# Your instructions:
Please repeat the records exactly from their first line, finishing at the line containing "COL = scene.collection" and including it.

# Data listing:
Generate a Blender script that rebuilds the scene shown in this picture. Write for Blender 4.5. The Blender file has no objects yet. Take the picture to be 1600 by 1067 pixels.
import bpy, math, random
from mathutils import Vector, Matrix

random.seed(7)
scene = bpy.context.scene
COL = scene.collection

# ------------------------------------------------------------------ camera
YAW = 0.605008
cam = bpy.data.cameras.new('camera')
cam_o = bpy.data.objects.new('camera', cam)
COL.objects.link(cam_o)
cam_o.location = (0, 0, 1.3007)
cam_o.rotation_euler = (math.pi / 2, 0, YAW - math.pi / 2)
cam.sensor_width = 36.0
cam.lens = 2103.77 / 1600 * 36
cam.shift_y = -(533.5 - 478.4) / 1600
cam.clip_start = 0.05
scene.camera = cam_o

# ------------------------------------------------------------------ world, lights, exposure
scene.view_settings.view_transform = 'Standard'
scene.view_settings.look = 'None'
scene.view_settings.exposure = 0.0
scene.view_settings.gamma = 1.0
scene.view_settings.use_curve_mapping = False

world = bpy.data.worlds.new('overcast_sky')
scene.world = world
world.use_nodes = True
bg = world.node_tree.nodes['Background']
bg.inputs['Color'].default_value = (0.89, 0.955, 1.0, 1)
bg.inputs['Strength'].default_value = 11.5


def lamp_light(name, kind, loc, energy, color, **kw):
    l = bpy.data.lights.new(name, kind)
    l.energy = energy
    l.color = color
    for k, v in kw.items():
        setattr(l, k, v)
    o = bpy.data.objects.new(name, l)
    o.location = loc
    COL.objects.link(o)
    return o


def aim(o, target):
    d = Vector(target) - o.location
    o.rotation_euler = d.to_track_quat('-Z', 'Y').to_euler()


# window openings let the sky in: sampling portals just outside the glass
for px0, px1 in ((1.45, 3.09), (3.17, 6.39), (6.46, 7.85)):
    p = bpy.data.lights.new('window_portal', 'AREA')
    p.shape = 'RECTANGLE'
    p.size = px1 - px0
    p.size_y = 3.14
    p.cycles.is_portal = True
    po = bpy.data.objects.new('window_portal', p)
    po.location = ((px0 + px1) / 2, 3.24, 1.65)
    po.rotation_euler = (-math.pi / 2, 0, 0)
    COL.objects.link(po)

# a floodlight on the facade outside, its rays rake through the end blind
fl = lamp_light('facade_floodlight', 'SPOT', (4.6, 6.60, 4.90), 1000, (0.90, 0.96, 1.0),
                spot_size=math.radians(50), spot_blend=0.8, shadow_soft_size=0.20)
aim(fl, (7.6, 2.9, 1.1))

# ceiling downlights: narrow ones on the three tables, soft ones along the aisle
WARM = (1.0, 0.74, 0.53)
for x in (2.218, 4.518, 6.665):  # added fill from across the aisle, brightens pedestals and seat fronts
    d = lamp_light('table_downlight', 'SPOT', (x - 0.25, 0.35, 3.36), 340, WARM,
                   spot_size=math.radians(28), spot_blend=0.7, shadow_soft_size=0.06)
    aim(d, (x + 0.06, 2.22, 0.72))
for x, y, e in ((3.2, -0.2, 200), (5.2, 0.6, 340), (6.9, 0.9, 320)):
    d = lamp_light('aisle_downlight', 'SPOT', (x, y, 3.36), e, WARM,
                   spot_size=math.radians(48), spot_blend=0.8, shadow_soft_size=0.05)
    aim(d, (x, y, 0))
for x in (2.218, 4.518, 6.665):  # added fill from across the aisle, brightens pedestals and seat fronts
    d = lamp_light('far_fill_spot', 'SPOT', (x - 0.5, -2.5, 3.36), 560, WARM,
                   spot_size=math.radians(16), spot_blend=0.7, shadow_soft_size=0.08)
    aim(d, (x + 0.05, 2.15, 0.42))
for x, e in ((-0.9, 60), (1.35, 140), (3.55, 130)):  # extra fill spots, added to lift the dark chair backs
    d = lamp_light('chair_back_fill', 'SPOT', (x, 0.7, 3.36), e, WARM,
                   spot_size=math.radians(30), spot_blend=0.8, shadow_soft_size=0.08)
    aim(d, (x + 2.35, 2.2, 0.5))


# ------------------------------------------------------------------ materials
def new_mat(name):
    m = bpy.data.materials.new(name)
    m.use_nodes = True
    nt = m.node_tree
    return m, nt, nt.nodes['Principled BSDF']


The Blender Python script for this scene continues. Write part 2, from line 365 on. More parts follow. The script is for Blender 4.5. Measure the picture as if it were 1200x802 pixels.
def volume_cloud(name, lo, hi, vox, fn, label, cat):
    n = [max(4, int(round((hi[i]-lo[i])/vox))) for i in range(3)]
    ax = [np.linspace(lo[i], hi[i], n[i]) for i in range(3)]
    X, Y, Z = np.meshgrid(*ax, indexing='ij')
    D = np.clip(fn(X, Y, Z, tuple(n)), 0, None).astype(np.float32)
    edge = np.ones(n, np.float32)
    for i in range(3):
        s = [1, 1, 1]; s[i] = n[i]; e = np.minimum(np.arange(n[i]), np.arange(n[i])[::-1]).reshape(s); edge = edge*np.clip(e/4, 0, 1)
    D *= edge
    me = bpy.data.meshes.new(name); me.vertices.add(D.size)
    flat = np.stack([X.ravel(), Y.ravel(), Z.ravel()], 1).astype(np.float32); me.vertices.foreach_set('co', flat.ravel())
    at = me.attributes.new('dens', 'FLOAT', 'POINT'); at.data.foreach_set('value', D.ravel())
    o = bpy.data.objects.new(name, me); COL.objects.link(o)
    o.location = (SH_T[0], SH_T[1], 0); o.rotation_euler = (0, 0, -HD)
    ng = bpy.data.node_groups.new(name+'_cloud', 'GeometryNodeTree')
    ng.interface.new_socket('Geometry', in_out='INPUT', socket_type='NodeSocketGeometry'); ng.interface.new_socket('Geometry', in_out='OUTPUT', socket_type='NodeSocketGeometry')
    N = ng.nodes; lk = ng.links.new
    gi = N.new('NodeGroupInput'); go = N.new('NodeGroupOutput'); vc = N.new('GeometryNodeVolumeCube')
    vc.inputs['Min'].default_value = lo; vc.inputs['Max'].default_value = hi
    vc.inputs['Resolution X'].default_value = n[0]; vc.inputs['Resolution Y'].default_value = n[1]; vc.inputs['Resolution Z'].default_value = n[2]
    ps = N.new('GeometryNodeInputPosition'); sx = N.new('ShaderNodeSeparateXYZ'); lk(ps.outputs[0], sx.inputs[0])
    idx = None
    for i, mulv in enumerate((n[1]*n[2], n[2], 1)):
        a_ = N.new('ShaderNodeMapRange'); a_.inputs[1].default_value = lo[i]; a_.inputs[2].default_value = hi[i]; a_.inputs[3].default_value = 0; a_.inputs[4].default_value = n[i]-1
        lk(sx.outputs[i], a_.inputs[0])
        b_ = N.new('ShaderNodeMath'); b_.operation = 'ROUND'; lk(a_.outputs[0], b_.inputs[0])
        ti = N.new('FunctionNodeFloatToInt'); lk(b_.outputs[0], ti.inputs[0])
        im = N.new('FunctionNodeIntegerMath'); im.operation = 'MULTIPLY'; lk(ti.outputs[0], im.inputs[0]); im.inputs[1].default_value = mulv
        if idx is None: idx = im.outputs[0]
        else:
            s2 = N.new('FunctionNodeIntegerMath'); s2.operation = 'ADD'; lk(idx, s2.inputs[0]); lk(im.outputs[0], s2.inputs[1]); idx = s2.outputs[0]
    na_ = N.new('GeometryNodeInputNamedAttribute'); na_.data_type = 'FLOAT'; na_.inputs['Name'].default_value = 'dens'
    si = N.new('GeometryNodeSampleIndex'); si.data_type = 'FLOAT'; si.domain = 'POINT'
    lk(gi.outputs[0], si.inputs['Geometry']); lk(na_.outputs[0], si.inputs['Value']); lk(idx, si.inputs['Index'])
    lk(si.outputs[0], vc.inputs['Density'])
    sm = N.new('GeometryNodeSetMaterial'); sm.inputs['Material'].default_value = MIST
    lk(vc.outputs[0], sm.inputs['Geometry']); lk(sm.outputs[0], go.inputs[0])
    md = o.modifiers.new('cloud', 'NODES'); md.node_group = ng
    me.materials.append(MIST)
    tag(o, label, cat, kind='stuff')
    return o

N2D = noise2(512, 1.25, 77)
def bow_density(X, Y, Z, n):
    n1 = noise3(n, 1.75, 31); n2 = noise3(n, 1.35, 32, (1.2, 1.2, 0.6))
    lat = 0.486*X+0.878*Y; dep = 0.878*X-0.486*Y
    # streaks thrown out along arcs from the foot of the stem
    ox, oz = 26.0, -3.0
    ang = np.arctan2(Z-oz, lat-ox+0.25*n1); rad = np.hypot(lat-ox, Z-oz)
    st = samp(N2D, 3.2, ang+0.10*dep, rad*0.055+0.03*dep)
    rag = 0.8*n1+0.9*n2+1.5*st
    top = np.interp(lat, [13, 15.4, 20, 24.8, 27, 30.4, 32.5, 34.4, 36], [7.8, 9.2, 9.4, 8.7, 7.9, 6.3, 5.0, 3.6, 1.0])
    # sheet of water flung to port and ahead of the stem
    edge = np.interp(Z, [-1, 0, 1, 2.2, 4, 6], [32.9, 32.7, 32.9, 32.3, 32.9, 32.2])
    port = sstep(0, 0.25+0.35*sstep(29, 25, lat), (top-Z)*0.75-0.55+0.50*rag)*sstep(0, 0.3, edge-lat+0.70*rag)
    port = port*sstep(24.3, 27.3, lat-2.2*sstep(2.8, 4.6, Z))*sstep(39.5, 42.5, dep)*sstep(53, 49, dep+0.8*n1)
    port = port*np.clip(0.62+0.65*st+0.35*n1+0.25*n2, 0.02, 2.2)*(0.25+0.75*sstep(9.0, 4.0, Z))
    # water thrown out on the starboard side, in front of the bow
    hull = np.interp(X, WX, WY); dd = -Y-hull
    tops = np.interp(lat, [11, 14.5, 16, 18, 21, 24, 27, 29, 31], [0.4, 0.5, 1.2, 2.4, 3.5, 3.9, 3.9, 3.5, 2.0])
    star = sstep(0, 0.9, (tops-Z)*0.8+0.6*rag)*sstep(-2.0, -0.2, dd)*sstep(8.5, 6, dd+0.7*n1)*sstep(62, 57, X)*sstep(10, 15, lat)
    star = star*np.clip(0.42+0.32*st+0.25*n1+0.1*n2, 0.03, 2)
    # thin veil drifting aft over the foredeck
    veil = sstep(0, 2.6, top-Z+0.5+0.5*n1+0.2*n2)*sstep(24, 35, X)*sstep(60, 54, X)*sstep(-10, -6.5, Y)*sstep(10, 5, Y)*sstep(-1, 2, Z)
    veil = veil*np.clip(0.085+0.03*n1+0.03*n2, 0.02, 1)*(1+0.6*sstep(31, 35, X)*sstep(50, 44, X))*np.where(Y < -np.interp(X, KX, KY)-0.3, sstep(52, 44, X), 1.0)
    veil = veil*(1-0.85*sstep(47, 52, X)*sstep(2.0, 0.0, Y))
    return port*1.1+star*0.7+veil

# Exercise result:
Generate a Blender script that rebuilds the scene shown in this picture. Write for Blender 4.5. The Blender file has no objects yet. Take the picture to be 1600 by 1067 pixels.
import bpy, math, random
from mathutils import Vector, Matrix

random.seed(7)
scene = bpy.context.scene
COL = scene.collection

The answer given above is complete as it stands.